## What to do
Include in the output exactly the lines from the opening of the data through the line containing "return (f(r), f(g), f(b), 1)", and nothing more.

## Data
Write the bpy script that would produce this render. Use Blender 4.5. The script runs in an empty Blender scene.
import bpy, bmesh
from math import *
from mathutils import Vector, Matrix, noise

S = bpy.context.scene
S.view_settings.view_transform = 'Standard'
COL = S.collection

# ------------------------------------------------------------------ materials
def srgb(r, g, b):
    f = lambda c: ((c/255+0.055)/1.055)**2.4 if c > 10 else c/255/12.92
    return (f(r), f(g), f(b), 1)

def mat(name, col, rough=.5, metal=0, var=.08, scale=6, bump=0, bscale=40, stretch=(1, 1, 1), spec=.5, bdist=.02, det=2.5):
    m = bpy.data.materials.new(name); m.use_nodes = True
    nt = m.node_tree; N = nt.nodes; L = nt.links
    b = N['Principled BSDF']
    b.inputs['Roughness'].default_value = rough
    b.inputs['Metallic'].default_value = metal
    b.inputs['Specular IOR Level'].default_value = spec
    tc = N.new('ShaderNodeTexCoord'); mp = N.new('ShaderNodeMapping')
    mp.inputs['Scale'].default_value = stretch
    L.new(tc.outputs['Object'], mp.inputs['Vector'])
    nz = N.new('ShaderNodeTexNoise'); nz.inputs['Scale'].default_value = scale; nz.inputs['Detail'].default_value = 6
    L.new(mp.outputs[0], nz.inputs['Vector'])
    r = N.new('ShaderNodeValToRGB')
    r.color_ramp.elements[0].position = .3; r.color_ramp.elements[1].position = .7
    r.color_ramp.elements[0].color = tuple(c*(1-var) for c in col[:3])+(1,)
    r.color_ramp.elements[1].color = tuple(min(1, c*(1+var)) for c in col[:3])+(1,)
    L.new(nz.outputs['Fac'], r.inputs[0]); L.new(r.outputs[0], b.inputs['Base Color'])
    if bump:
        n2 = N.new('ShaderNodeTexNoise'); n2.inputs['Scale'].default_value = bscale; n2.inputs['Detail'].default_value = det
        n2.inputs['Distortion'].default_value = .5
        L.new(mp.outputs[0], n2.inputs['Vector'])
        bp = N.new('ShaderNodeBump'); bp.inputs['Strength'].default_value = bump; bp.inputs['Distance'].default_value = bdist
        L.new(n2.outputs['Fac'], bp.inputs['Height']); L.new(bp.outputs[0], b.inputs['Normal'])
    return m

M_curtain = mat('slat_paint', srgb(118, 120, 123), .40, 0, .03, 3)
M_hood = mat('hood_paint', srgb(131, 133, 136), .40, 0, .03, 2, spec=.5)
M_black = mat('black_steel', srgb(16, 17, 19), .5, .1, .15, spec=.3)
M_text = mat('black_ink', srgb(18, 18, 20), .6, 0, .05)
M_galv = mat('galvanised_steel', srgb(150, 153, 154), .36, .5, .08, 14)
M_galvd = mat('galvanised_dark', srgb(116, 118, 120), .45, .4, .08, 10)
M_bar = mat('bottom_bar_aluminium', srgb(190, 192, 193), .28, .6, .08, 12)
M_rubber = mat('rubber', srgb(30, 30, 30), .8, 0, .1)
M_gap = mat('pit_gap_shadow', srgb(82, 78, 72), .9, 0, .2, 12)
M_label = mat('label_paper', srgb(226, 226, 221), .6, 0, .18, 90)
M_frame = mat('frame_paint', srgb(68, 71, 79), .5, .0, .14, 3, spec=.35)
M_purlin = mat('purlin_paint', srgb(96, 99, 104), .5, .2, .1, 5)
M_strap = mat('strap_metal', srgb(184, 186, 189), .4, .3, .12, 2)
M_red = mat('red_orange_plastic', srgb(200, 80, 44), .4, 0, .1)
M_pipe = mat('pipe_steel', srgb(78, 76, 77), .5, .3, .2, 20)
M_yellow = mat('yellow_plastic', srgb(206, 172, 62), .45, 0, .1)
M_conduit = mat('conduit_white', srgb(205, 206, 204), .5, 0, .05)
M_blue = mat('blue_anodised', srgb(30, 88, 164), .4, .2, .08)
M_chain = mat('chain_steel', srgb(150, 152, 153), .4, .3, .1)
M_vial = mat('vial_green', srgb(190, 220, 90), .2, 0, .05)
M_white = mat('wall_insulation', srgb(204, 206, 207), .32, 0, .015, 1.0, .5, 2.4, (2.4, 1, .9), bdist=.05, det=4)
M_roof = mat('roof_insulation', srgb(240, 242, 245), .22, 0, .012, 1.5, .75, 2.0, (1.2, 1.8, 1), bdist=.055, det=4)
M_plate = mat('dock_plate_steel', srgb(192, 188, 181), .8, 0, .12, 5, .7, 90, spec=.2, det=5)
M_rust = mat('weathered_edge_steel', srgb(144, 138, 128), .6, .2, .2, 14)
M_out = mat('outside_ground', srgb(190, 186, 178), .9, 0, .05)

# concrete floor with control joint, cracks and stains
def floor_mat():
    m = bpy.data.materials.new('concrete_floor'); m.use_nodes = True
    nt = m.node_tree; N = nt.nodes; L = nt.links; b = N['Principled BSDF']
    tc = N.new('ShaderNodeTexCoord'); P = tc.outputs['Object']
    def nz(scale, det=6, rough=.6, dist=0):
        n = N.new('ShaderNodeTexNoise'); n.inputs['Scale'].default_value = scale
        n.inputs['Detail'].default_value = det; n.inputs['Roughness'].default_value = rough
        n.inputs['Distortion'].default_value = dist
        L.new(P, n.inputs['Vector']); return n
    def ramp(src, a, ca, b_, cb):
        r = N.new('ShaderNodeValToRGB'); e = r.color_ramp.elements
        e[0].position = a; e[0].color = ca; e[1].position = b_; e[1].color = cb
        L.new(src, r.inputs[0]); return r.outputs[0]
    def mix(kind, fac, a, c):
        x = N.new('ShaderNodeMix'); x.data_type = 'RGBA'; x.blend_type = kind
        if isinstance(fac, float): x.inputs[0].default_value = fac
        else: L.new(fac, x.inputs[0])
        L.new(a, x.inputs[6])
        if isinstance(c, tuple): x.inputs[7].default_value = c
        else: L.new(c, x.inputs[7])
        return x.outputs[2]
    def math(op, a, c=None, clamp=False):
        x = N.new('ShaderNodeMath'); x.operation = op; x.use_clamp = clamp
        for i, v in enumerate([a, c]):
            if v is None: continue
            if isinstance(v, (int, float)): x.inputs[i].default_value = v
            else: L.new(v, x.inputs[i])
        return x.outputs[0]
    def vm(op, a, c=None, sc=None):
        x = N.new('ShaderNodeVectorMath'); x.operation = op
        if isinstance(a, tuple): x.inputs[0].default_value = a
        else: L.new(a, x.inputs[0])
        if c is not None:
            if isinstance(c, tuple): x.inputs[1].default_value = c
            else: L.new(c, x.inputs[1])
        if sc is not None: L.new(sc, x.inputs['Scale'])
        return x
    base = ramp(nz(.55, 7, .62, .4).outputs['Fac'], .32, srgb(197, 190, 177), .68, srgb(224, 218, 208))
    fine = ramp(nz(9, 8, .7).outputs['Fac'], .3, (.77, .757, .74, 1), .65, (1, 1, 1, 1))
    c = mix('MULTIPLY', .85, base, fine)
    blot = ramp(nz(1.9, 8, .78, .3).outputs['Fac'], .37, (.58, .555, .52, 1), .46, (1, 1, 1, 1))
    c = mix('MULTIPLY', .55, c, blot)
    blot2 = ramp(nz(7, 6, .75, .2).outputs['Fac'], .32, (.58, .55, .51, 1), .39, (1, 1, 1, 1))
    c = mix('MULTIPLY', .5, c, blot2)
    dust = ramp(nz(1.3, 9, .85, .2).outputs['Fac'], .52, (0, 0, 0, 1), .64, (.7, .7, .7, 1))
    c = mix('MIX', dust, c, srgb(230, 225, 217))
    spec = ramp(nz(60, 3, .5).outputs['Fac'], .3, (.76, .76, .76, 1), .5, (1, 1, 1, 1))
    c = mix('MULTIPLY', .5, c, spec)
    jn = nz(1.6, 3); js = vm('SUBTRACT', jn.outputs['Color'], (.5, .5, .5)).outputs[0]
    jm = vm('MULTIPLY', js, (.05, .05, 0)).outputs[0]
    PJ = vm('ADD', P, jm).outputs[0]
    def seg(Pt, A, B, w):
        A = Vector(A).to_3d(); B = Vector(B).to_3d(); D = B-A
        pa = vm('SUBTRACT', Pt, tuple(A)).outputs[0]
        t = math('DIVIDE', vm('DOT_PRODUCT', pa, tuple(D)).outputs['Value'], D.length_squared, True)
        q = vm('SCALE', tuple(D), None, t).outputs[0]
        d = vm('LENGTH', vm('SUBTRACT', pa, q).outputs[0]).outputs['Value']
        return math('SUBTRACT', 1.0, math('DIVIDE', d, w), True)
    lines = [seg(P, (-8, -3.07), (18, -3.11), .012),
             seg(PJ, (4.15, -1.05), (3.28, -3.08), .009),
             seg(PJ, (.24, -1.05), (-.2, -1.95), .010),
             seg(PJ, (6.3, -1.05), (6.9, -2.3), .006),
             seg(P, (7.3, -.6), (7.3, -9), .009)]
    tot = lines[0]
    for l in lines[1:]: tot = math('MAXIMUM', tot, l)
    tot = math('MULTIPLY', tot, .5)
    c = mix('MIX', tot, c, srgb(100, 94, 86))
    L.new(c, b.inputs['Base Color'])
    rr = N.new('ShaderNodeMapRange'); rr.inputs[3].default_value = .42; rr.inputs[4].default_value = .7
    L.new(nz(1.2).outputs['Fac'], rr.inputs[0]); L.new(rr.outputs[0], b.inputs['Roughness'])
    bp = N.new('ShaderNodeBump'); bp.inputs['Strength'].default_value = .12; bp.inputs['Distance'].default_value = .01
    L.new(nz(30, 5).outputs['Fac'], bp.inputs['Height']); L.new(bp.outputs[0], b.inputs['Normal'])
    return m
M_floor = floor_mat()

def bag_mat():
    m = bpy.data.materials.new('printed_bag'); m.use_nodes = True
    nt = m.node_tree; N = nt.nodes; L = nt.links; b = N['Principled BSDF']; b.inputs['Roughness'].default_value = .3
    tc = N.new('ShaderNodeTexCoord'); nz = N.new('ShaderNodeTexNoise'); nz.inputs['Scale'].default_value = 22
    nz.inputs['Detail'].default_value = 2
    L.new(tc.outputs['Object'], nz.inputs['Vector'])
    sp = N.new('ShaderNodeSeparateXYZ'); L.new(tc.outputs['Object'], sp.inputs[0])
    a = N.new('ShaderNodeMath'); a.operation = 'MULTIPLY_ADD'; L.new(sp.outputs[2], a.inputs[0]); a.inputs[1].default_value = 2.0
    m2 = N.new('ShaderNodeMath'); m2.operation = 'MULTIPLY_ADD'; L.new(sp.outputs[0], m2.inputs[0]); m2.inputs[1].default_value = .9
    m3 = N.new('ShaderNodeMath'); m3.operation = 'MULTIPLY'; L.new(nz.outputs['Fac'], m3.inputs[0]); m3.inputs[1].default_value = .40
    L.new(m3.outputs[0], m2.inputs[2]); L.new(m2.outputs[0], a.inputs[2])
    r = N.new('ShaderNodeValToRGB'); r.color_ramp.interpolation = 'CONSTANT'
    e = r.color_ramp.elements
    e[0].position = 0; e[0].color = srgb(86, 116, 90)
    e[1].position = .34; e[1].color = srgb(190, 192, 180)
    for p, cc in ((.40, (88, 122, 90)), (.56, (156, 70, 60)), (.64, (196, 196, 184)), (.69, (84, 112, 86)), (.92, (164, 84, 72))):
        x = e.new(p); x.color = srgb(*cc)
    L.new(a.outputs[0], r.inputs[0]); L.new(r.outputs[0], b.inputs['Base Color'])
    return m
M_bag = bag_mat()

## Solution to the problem
Write the bpy script that would produce this render. Use Blender 4.5. The script runs in an empty Blender scene.
import bpy, bmesh
from math import *
from mathutils import Vector, Matrix, noise

S = bpy.context.scene
S.view_settings.view_transform = 'Standard'
COL = S.collection

# ------------------------------------------------------------------ materials
def srgb(r, g, b):
    f = lambda c: ((c/255+0.055)/1.055)**2.4 if c > 10 else c/255/12.92
    return (f(r), f(g), f(b), 1)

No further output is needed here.